New Gambian president Adama Barrow set to return from Senegal on Thursday

January 25, 2017 10:30 am

This handout file photo released by the Senegalese presidency on January 19, 2017, shows during his swearing-in ceremony as the president of at the Gambian embassy in Dakar, . (Via AFP)

President Adama Barrow is set to return from neighboring Senegal to the Gambia after his predecessor Yahya Jammeh finally quit power and left the country.
A source close to the Senegalese presidency and a diplomatic source in the Gambia’s capital, Banjul, on Wednesday confirmed that Barrow was due to arrive at 4:00 p.m. on Thursday.
Barrow, who has been in Senegal since January 15, had put off his return to the Gambia until his safety could be guaranteed.
Thousands of troops from five African countries are currently deployed in the tiny nation. The West African military force entered the Gambia on January 22 to provide security and allow Barrow to return to the Gambia, whose own military had sided with Jammeh.

Senegalese ECOWAS (Economic Community of West African States) soldiers guard the Statehouse in the Gambia’s capital, Banjul, January 24, 2017. (Photo by AFP)
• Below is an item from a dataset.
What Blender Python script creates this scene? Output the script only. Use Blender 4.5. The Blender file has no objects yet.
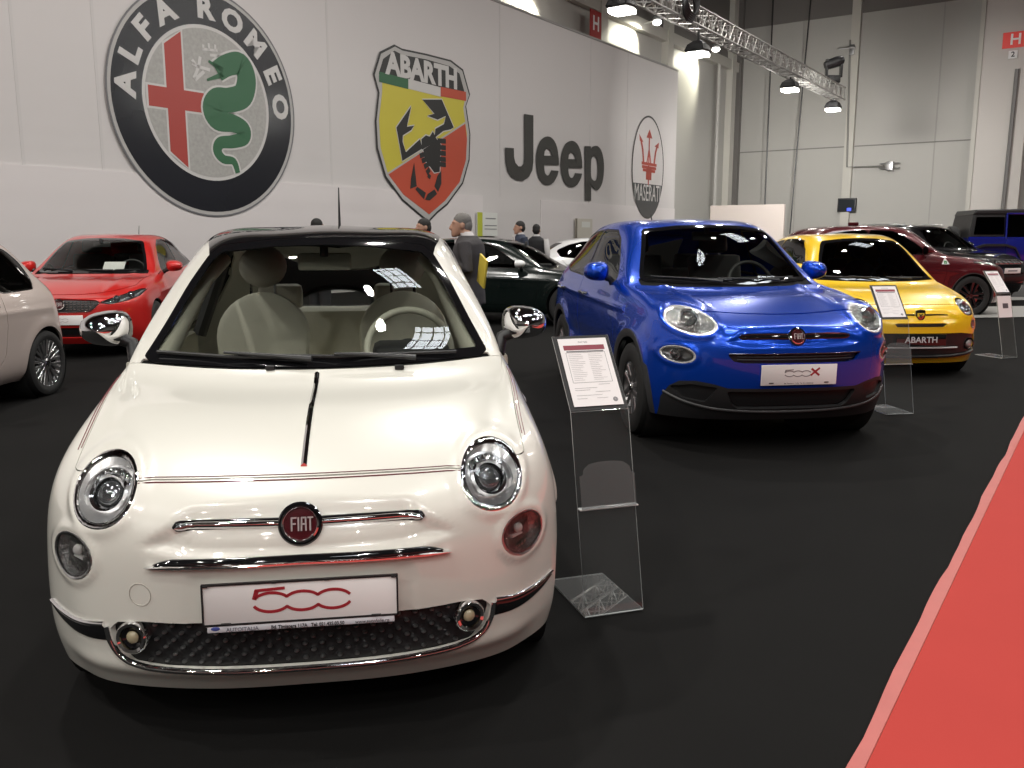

On January 21, some two days after the expiration of his mandate, Jammeh finally announced a decision “to relinquish the mantle of leadership.”
With Jammeh’s exit from the Gambia, the way was paved for Barrow to return home from the Senegalese capital, Dakar, where he was inaugurated on January 19.
Jammeh, who had been in power since a coup in 1994, flew to Equatorial Guinea following a UN decision with a set of assurances from the international community.
Mai Fatty, an aide to Barrow, recently said the new president wants the deployed West African military force to remain in the Gambia for the time being.
Fatty has also said that after a full transfer of power, the new administration’s first priority will be to ensure the safe return of thousands of people who have fled the country in recent weeks fearing a violent escalation.
Critics say unease had been growing in the Gambia over Barrow’s prolonged absence.